As Cameroon’s Constitutional Council confirmed the re-election of President Paul Biya, Africa’s second-longest-serving head of State after President Teodoro Obiang of Equatorial Guinea, a Catholic Bishop in the Central African nation has called for calm, justice, and peace amid mounting post-election protests.
Official results published on Monday, October 27, showed Biya winning the October 12 vote by a comfortable margin of 53.66% against 35.19% for opposition leader Issa Tchiroma Bakary, Reuters reported.
The Reuters report further indicates that supporters of opposition candidate Tchiroma, “armed with sticks and stones, blocked off roads with debris and burning tyres in the central African country's commercial capital Douala.”

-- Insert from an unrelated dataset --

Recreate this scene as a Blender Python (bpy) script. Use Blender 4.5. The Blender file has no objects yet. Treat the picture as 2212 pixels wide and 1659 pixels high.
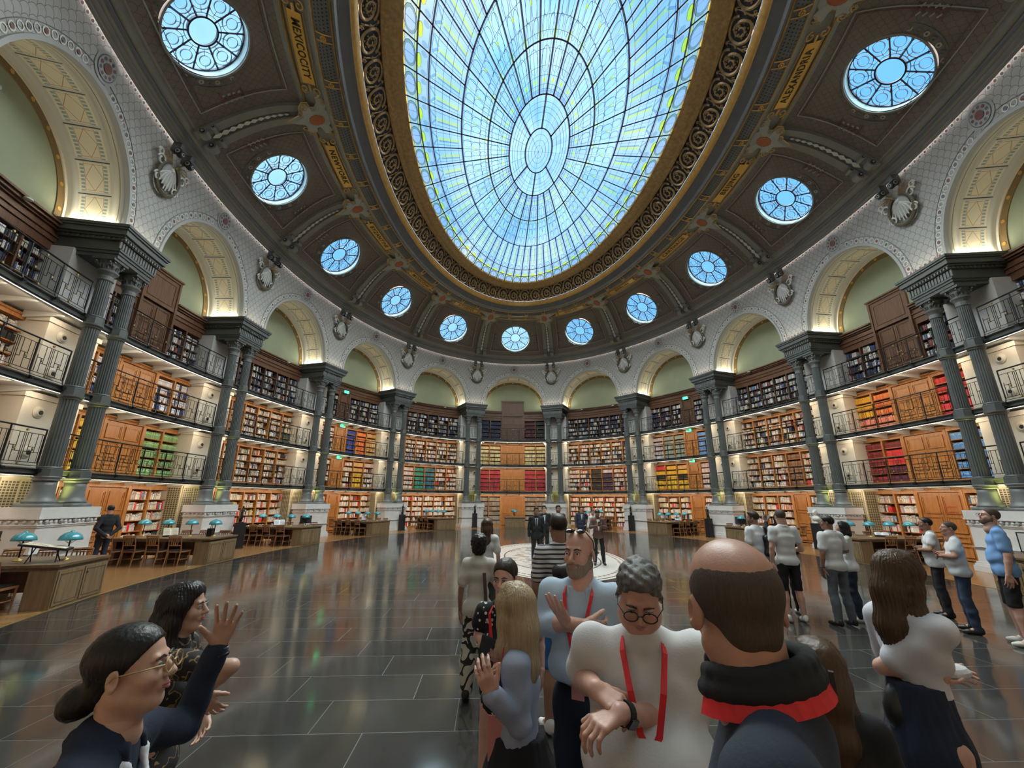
import bpy, bmesh, math, random
import numpy as np
from mathutils import Vector, Matrix
random.seed(7)
PI = math.pi
SC = bpy.context.scene
COL = SC.collection
# ---------------------------------------------------------------- camera
cam_d = bpy.data.cameras.new('camera'); cam = bpy.data.objects.new('camera', cam_d); COL.objects.link(cam)
FPX = 900.05
YAW, PIT, ROL = 0.05035, 0.27316, 0.00504
CAM = Vector((-1.8658, -14.855, 1.93))
cam_d.sensor_width = 36.0; cam_d.lens = FPX / 2212 * 36.0; cam_d.clip_start = 0.05; cam_d.clip_end = 300
_f = Vector((math.sin(YAW)*math.cos(PIT), math.cos(YAW)*math.cos(PIT), math.sin(PIT)))
_r = Vector((math.cos(YAW), -math.sin(YAW), 0)); _u = _r.cross(_f)
_r2 = _r*math.cos(ROL) + _u*math.sin(ROL); _u2 = -_r*math.sin(ROL) + _u*math.cos(ROL)
cam.matrix_world = Matrix(((_r2.x, _u2.x, -_f.x, CAM.x), (_r2.y, _u2.y, -_f.y, CAM.y), (_r2.z, _u2.z, -_f.z, CAM.z), (0, 0, 0, 1)))
SC.camera = cam
# ---------------------------------------------------------------- colour management
SC.view_settings.view_transform = 'Standard'; SC.view_settings.look = 'None'
SC.view_settings.exposure = 0.6; SC.view_settings.gamma = 1.0; SC.view_settings.use_curve_mapping = False
SC.cycles.use_denoising = True; SC.cycles.max_bounces = 6; SC.cycles.diffuse_bounces = 4; SC.cycles.glossy_bounces = 3
SC.cycles.transmission_bounces = 3; SC.cycles.transparent_max_bounces = 10
SC.cycles.caustics_reflective = False; SC.cycles.caustics_refractive = False
SC.cycles.sample_clamp_indirect = 4.0; SC.cycles.use_light_tree = True
# ---------------------------------------------------------------- daylight: sky with clouds, and the sun's soft overcast light
W = bpy.data.worlds.new('sky'); SC.world = W; W.use_nodes = True
nt = W.node_tree; nt.nodes.clear()
def N(nt, t, **kw):
    n = nt.nodes.new(t)
    for k, v in kw.items():
        if k[0] == 'i' and k[1:].isdigit(): n.inputs[int(k[1:])].default_value = v
        else: setattr(n, k, v)
    return n
tc = N(nt, 'ShaderNodeTexCoord'); noi = N(nt, 'ShaderNodeTexNoise'); noi.inputs['Scale'].default_value = 3.2; noi.inputs['Detail'].default_value = 6
rmp = N(nt, 'ShaderNodeValToRGB'); rmp.color_ramp.elements[0].position = .46; rmp.color_ramp.elements[0].color = (.36, .70, 1.15, 1)
rmp.color_ramp.elements[1].position = .68; rmp.color_ramp.elements[1].color = (1.0, 1.12, 1.3, 1)
bg = N(nt, 'ShaderNodeBackground'); bg.inputs[1].default_value = 0.92
out = N(nt, 'ShaderNodeOutputWorld')
nt.links.new(tc.outputs['Generated'], noi.inputs['Vector']); nt.links.new(noi.outputs[0], rmp.inputs[0])
nt.links.new(rmp.outputs[0], bg.inputs[0]); nt.links.new(bg.outputs[0], out.inputs[0])
def sun(name, energy, ang, rot, col):
    l = bpy.data.lights.new(name, 'SUN'); l.energy = energy; l.angle = math.radians(ang); l.color = col
    o = bpy.data.objects.new(name, l); COL.objects.link(o); o.rotation_euler = rot; return o
sun('daylight_overcast', 30.0, 140, (0.0, 0.0, 0), (1.0, .86, .74))
# ---------------------------------------------------------------- the oval plan
EA, EB = 18.662, 12.455           # semi axes of the arcade oval (y and x)
_t = np.linspace(-PI, PI, 8001)
_e = np.stack([EB*np.sin(_t), EA*np.cos(_t)], 1)
_s = np.r_[0, np.cumsum(np.linalg.norm(np.diff(_e, axis=0), axis=1))]; BAY = _s[-1]/16; _s = (_s - _s[4000])/BAY
GA, GB = 11.45, 5.42              # semi axes of the glass oval
def TQ(q):                        # bay coordinate (0 far centre, + to the right) -> ellipse parameter
    q = (np.asarray(q, float) + 8) % 16 - 8
    return np.interp(q, _s, _t)
def M(q, off, z):                 # bay coordinate, outward offset, height -> numpy (n,3)
    q, off, z = np.broadcast_arrays(np.asarray(q, float), np.asarray(off, float), np.asarray(z, float))
    t = TQ(q); ex, ey = EB*np.sin(t), EA*np.cos(t)
    nx, ny = EA*np.sin(t), EB*np.cos(t); L = np.hypot(nx, ny); nx = nx/L; ny = ny/L
    o1 = np.maximum(off, -0.4); px, py = ex + nx*o1, ey + ny*o1
    f = np.clip((-0.4 - off)/6.65, 0, None)
    return np.stack([px + (GB*np.sin(t) - px)*f, py + (GA*np.cos(t) - py)*f, z], -1)
def frame(q, off, z):             # local frame matrix: x along the wall (to the right seen from inside), y inwards to the room's back, z up
    p = M(q, off, z); a = M(q - .01, off, z); b = M(q + .01, off, z); tx = Vector(b - a).normalized()
    nrm = Vector((0, 0, 1)).cross(tx)  # outward
    return Matrix(((tx.x, nrm.x, 0, p[0]), (tx.y, nrm.y, 0, p[1]), (0, 0, 1, p[2]), (0, 0, 0, 1)))
UQ = 1/6.3                        # metres along the wall -> bay coordinate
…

“Police fired tear gas at crowds who wore masks or tried to cover their faces with clothing. In other parts of the city, streets that normally buzzed with motorbikes were deserted,” the Reuters report further says.
Addressing the people of God in his Episcopal See prior to the proclamation of the results, Bishop Michael Miabesue Bibi of the Catholic Diocese of Buea urged Cameroonians to turn to prayer, invoking the intercession of the Blessed Virgin Mary—Cameroon’s principal patroness—to guide the nation through a tense period following the October 12 vote.